Contingency Costs

Contingency costs in the construction industry refer to funds set aside to cover unforeseen expenses during a project. These costs are an essential part of project budgeting, providing a financial cushion for unexpected events such as design changes, material price increases, or delays.

Key Components:

  • Design Changes: Modifications in the project scope or specifications that were not anticipated during the initial planning phase.
  • Material Price Increases: Sudden rises in the cost of construction materials due to market fluctuations or supply chain issues.
  • Delays: Unforeseen delays caused by weather conditions, labor shortages, or other unexpected disruptions.
  • Additional Work: Unplanned tasks or extra work that becomes necessary as the project progresses.
  • Regulatory Changes: New or revised regulations that require changes to the project plans or methods.


  • Financial Cushion: Provides a buffer against unexpected costs, ensuring that the project can continue without financial strain.
  • Risk Management: Helps manage and mitigate risks by accounting for uncertainties that could impact the project budget.
  • Project Viability: Ensures that the project remains financially viable even when unforeseen expenses arise.
  • Budget Control: Aids in preventing budget overruns by allocating funds specifically for unexpected costs.

Determining Contingency Costs:

  • Project Complexity: More complex projects typically require larger contingency funds due to the higher likelihood of unforeseen issues.
  • Risk Assessment: Evaluating potential risks and their impact on the project helps determine the appropriate size of the contingency fund.
  • Historical Data: Analyzing data from previous similar projects can provide insights into the typical contingency costs required.

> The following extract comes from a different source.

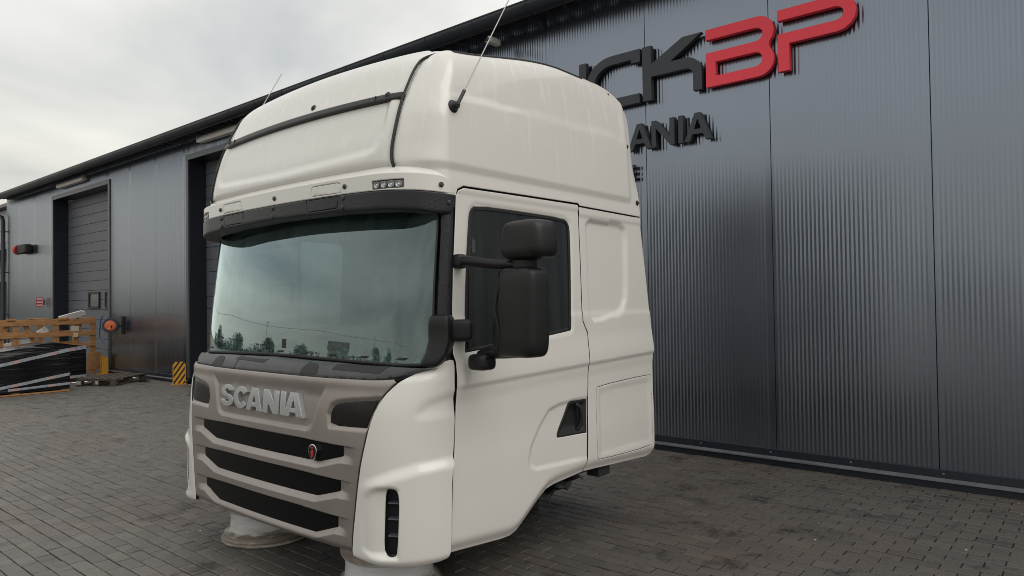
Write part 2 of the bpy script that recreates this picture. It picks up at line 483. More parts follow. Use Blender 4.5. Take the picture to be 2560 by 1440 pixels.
# ================================================================== the yard: paving
YW = 6.844                     # face of the hall's wall
DAMP_SHADE = (11.0, 3.0)
def paver_material():
    m = bpy.data.materials.new('concrete_paver'); m.use_nodes = True
    n, l = m.node_tree.nodes, m.node_tree.links
    b = n['Principled BSDF']
    at = n.new('ShaderNodeAttribute'); at.attribute_name = 'rnd'
    oi = n.new('ShaderNodeObjectInfo')
    ad = n.new('ShaderNodeMath'); ad.operation = 'ADD'; l.new(at.outputs['Fac'], ad.inputs[0]); l.new(oi.outputs['Random'], ad.inputs[1])
    fr = n.new('ShaderNodeMath'); fr.operation = 'FRACT'; l.new(ad.outputs[0], fr.inputs[0])
    rp = n.new('ShaderNodeValToRGB'); rp.color_ramp.interpolation = 'LINEAR'
    e = rp.color_ramp.elements
    e[0].position, e[0].color = 0.0, (0.106, 0.101, 0.091, 1)
    e[1].position, e[1].color = 1.0, (0.152, 0.141, 0.126, 1)
    k = e.new(0.35); k.color = (0.128, 0.123, 0.110, 1)
    k = e.new(0.7); k.color = (0.130, 0.116, 0.104, 1)
    l.new(fr.outputs[0], rp.inputs[0])
    g = n.new('ShaderNodeNewGeometry')
    # dirt, damp and reddish batches over the whole yard
    n1 = n.new('ShaderNodeTexNoise'); n1.inputs['Scale'].default_value = 0.55; n1.inputs['Detail'].default_value = 4; l.new(g.outputs['Position'], n1.inputs['Vector'])
    n2 = n.new('ShaderNodeTexNoise'); n2.inputs['Scale'].default_value = 3.1; n2.inputs['Detail'].default_value = 8; n2.inputs['Roughness'].default_value = 0.68; l.new(g.outputs['Position'], n2.inputs['Vector'])
    n3 = n.new('ShaderNodeTexNoise'); n3.inputs['Scale'].default_value = 85; n3.inputs['Detail'].default_value = 4; l.new(g.outputs['Position'], n3.inputs['Vector'])
    red = n.new('ShaderNodeMix'); red.data_type = 'RGBA'; red.blend_type = 'MULTIPLY'; red.inputs['B'].default_value = (1.04, 0.955, 0.935, 1)
    rr = n.new('ShaderNodeMapRange'); rr.inputs[1].default_value = 0.5; rr.inputs[2].default_value = 0.6; l.new(n1.outputs['Fac'], rr.inputs[0])
    l.new(rr.outputs[0], red.inputs['Factor']); l.new(rp.outputs[0], red.inputs['A'])
    st = n.new('ShaderNodeMix'); st.data_type = 'RGBA'; st.blend_type = 'MULTIPLY'; st.inputs['B'].default_value = (0.42, 0.40, 0.40, 1)
    sr = n.new('ShaderNodeMapRange'); sr.inputs[1].default_value = 0.55; sr.inputs[2].default_value = 0.66; l.new(n2.outputs['Fac'], sr.inputs[0])
    l.new(sr.outputs[0], st.inputs['Factor']); l.new(red.outputs['Result'], st.inputs['A'])
    fi = n.new('ShaderNodeMix'); fi.data_type = 'RGBA'; fi.blend_type = 'MULTIPLY'; fi.inputs['Factor'].default_value = 1.0
    mr = n.new('ShaderNodeMapRange'); mr.inputs[1].default_value = 0.25; mr.inputs[2].default_value = 0.75; mr.inputs[3].default_value = 0.72; mr.inputs[4].default_value = 1.25; l.new(n3.outputs['Fac'], mr.inputs[0])
    l.new(st.outputs['Result'], fi.inputs['A']); l.new(mr.outputs[0], fi.inputs['B'])
    n4 = n.new('ShaderNodeTexNoise'); n4.inputs['Scale'].default_value = 0.16; n4.inputs['Detail'].default_value = 7; n4.inputs['Roughness'].default_value = 0.6
    l.new(g.outputs['Position'], n4.inputs['Vector']); n4.inputs['Scale'].default_value = 0.45
    sx4 = n.new('ShaderNodeSeparateXYZ'); l.new(g.outputs['Position'], sx4.inputs[0])
    a4 = n.new('ShaderNodeMath'); a4.operation = 'MULTIPLY_ADD'; a4.inputs[1].default_value = 4.0; l.new(n4.outputs['Fac'], a4.inputs[0]); l.new(sx4.outputs['X'], a4.inputs[2])
    # shade of cab and wall, with some damp, put into the paving colour
    d4 = n.new('ShaderNodeMapRange'); d4.inputs[1].default_value = -2.6; d4.inputs[2].default_value = -0.6; l.new(a4.outputs[0], d4.inputs[0])
    da = n.new('ShaderNodeMix'); da.data_type = 'RGBA'; da.blend_type = 'MULTIPLY'; da.inputs['B'].default_value = (0.68, 0.66, 0.65, 1)
    l.new(d4.outputs[0], da.inputs['Factor']); l.new(fi.outputs['Result'], da.inputs['A'])
    l.new(da.outputs['Result'], b.inputs['Base Color'])
    ro = n.new('ShaderNodeMapRange'); ro.inputs[1].default_value = 0.35; ro.inputs[2].default_value = 0.68; ro.inputs[3].default_value = 0.72; ro.inputs[4].default_value = 0.36
    l.new(n2.outputs['Fac'], ro.inputs[0]); l.new(ro.outputs[0], b.inputs['Roughness'])
    bp = n.new('ShaderNodeBump'); bp.inputs['Strength'].default_value = 0.5; bp.inputs['Distance'].default_value = 0.004
    l.new(n3.outputs['Fac'], bp.inputs['Height']); l.new(bp.outputs[0], b.inputs['Normal'])
    return m
PAVER = paver_material()
def far_paving_material():
    m = bpy.data.materials.new('far_paving'); m.use_nodes = True
    n, l = m.node_tree.nodes, m.node_tree.links
    b = n['Principled BSDF']
    g = n.new('ShaderNodeNewGeometry')
    br = n.new('ShaderNodeTexBrick'); br.inputs['Scale'].default_value = 1.0
    br.inputs['Brick Width'].default_value = 0.2; br.inputs['Row Height'].default_value = 0.1; br.inputs['Mortar Size'].default_value = 0.004
    br.inputs['Color1'].default_value = (0.105, 0.10, 0.088, 1); br.inputs['Color2'].default_value = (0.138, 0.128, 0.113, 1); br.inputs['Mortar'].default_value = (0.03, 0.028, 0.026, 1)
    l.new(g.outputs['Position'], br.inputs['Vector'])
    n2 = n.new('ShaderNodeTexNoise'); n2.inputs['Scale'].default_value = 0.9; n2.inputs['Detail'].default_value = 8; l.new(g.outputs['Position'], n2.inputs['Vector'])
    mx_ = n.new('ShaderNodeMix'); mx_.data_type = 'RGBA'; mx_.blend_type = 'MULTIPLY'; mx_.inputs['B'].default_value = (0.6, 0.58, 0.58, 1)
    sr = n.new('ShaderNodeMapRange'); sr.inputs[1].default_value = 0.5; sr.inputs[2].default_value = 0.7; l.new(n2.outputs['Fac'], sr.inputs[0]); l.new(sr.outputs[0], mx_.inputs['Factor'])
    l.new(br.outputs['Color'], mx_.inputs['A']); l.new(mx_.outputs['Result'], b.inputs['Base Color'])
    b.inputs['Roughness'].default_value = 0.6
    return m
JOINT = mat('joint_sand', (0.012, 0.011, 0.010), 0.9, var=0.3, vscale=30)
X0, X1, Y0, Y1 = -17.0, 0.6, 0.6, 6.80
# ground: one sheet to the horizon, laid a little lower where the modelled pavers lie
paving = tag(empty('paving'), None, None, None, 'structure')
far = MB()
B = 400.0
zf = -0.001
for (a, b, c, d) in ((-B, -B, B, Y0), (-B, Y1, B, B), (-B, Y0, X0, Y1), (X1, Y0, B, Y1)):
    far.add([(a, b, zf), (c, b, zf), (c, d, zf), (a, d, zf)], [(0, 1, 2, 3)])
gs = far.build('ground', far_paving_material()); tag(gs, kind='structure')
jb = MB(); jb.add([(X0, Y0, -0.011), (X1, Y0, -0.011), (X1, Y1, -0.011), (X0, Y1, -0.011)], [(0, 1, 2, 3)])
jb.build('joint_bed', JOINT, paving)

PL, PW = 0.2, 0.1
def paver_shape():
    x, y, k = PL/2-0.0034, PW/2-0.0034, 0.0030
    vs = [(-x,-y,-0.04),(x,-y,-0.04),(x,y,-0.04),(-x,y,-0.04), (-x,-y,-k),(x,-y,-k),(x,y,-k),(-x,y,-k),
          (-x+k,-y+k,0),(x-k,-y+k,0),(x-k,y-k,0),(-x+k,y-k,0)]
    fs = [(8,9,10,11)]
    for j in range(4):
        q = (j+1) % 4
        fs += [(j, q, 4+q, 4+j), (4+j, 4+q, 8+q, 8+j)]
    return vs, fs
PV, PF = paver_shape()
pm = bpy.data.meshes.new('paver'); pm.from_pydata(PV, [], PF); pm.materials.append(PAVER)
pa = pm.attributes.new('rnd', 'FLOAT', 'POINT'); pa.data.foreach_set('value', [0.0]*len(PV))
spots = []
row = 0
y = Y0+PW/2
while y < Y1:
    x = X0 + (PL/2 if row % 2 else 0) + PL/2
    while x < X1:
        spots.append((x, y)); x += PL
    row += 1; y += PW
def in_view(x, y):
    d = Vector((x, y, -CAMZ)); z = d.dot(fwd)
    if z < 0.2: return None
    u, v = 1280+FPX*d.dot(cr)/z, 720-FPX*d.dot(cu)/z
    return z if (0 < u < 2560 and 0 < v < 1440) else None
CABX, CABY = -3.815, 2.13
near = []
for i, (x, y) in enumerate(spots):
    z = in_view(x, y)
    lx, ly = x-CABX, y-CABY
    under = abs(lx) < 1.15 and 0.35 < ly < 2.5
    behind = -1.2 < lx < 1.0 and ly > 0.3
    if z and not under and not behind: near.append((z, i))
near.sort()
solo = set(i for _, i in near[:300])
vs, fs, rn = [], [], []
VA = np.array(PV)
for i, (x, y) in enumerate(spots):
    dz = -abs(random.gauss(0, 0.0016)); rz = random.gauss(0, 0.006); tx, ty = random.gauss(0, 0.010), random.gauss(0, 0.008)
    jx, jy = random.gauss(0, 0.0008), random.gauss(0, 0.0008)
    if i in solo:
        o = link('paver', pm, paving)
        o.location = (x+jx, y+jy, dz); o.rotation_euler = (tx, ty, rz)
        continue
    Mx = np.array(Matrix.Rotation(rz, 3, 'Z') @ Matrix.Rotation(ty, 3, 'Y') @ Matrix.Rotation(tx, 3, 'X'))
    k = len(vs)
    vs += [tuple(p) for p in VA @ Mx.T + np.array([x+jx, y+jy, dz])]
    fs += [tuple(q+k for q in f) for f in PF]
    rn += [random.random()]*len(PV)
me = bpy.data.meshes.new('paver_field'); me.from_pydata(vs, [], fs); me.materials.append(PAVER)
at_ = me.attributes.new('rnd', 'FLOAT', 'POINT'); at_.data.foreach_set('value', rn)
tag(link('paver_field', me, paving), kind='stuff')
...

Management of Contingency Costs:

  1. Initial Allocation: Allocate a percentage of the total project budget as contingency costs, typically ranging from 5% to 15% depending on the project’s risk and complexity.
  2. Monitoring and Tracking: Regularly monitor and track the use of contingency funds throughout the project to ensure they are being used appropriately.
  3. Adjustments: Adjust the contingency fund as necessary based on ongoing risk assessments and project developments.
  4. Documentation: Keep detailed records of all contingency fund allocations and expenditures to maintain transparency and accountability.